Information hiding. The library will impose no limits on input line length or number of fields. To achieve this, either the caller must provide the memory or the callee (the library) must allocate it. The caller of the library function fgets passes in an array and a maximum size. If the line is longer than the buffer, it is broken into pieces. This behavior is unsatisfactory for the CSV interface, so our library will allocate memory as it discovers that more is needed. Resource management. We must decide who is responsible for shared information. Does csvgetline return the original data or make a copy? We decided that the return value of csvgetline is a pointer to the original input, which will be overwritten when the next line is read. Fields will be built in a copy of the input line, and csvfield will return a pointer to the field within the copy. With this arrangement, the user must make another copy if a particular line or field is to be saved or changed, and it is the user’s responsibility to release that storage when it is no longer needed. Error handling. Because csvgetline returns NULL, there is no good way to distinguish end of file from an error like running out of memory; similarly, access to a non-existent field causes no error. By analogy with ferror, we could add another function csvgeterror to the interface to report the most recent error, but for simplicity we will leave it out of this version.

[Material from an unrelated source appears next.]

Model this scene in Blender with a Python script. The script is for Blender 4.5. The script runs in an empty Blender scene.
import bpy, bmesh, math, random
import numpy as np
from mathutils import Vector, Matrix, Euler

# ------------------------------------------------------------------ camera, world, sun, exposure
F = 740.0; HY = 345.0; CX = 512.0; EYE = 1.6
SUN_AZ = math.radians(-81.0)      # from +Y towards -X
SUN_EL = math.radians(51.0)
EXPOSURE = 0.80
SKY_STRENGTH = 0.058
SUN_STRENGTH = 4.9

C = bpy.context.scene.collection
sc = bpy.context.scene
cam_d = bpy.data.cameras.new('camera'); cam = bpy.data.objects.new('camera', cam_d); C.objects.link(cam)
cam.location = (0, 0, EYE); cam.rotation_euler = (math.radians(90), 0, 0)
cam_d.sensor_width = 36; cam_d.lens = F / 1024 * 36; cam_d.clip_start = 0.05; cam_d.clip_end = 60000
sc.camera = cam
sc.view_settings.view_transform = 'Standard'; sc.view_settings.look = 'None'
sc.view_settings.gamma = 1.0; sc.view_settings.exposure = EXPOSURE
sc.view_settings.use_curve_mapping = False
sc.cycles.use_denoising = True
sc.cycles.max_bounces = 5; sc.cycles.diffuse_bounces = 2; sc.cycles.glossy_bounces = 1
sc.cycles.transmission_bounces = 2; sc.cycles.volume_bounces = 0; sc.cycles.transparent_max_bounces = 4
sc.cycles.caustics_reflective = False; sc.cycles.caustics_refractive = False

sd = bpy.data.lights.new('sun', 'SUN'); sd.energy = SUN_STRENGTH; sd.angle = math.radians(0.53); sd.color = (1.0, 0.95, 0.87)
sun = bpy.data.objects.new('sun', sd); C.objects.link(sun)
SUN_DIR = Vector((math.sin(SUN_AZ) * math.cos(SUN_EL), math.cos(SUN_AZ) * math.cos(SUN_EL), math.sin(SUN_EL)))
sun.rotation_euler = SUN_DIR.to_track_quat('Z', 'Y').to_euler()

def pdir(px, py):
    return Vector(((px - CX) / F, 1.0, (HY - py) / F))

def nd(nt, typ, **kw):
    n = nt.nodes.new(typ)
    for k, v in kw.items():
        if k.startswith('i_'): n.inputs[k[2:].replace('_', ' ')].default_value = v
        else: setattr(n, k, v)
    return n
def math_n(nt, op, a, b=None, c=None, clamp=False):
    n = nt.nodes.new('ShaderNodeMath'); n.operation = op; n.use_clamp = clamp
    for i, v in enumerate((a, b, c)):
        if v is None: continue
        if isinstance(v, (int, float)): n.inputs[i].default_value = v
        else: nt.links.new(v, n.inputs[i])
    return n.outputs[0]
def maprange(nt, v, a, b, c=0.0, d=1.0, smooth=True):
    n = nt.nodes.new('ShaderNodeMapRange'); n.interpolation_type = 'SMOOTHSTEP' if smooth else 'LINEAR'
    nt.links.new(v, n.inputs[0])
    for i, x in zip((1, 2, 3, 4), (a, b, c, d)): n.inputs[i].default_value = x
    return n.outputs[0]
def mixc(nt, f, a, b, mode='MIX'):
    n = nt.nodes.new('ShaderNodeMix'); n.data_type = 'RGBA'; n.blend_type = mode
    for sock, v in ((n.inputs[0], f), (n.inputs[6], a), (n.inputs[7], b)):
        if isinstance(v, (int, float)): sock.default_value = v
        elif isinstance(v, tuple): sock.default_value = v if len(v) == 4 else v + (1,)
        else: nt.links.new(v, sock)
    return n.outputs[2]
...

The testing chapter contained things that I mostly knew. I think people started doing more testing since 1998 and what this book is trying to explain are things you probably already do. The book emphasizes automation a lot. Which people do a lot more now days. Maybe there are places where automation is not used and should be but I don’t see it.


The performance chapter is a nice introduction for learning how to optimize performance. I think I had my first step with a video from Jon Gjengset.


I skimmed over the portability chapter. I knew already knew part of it. But I didn’t find it useful right now. If I was writing more programs in C it would have been useful. It was mind blowing that some computers read numbers in little-endian and others in big-endian and this is not something you can assume when developing a protocol. It’s incredible how much abstractions we have on top of things like this that are not trivial.


The Notation chapter is full of fun programs to implement. It’s about making small focused syntax for doing stuff in programs. Techniques like macros, interpreters. I wish these were things I made when I was in university.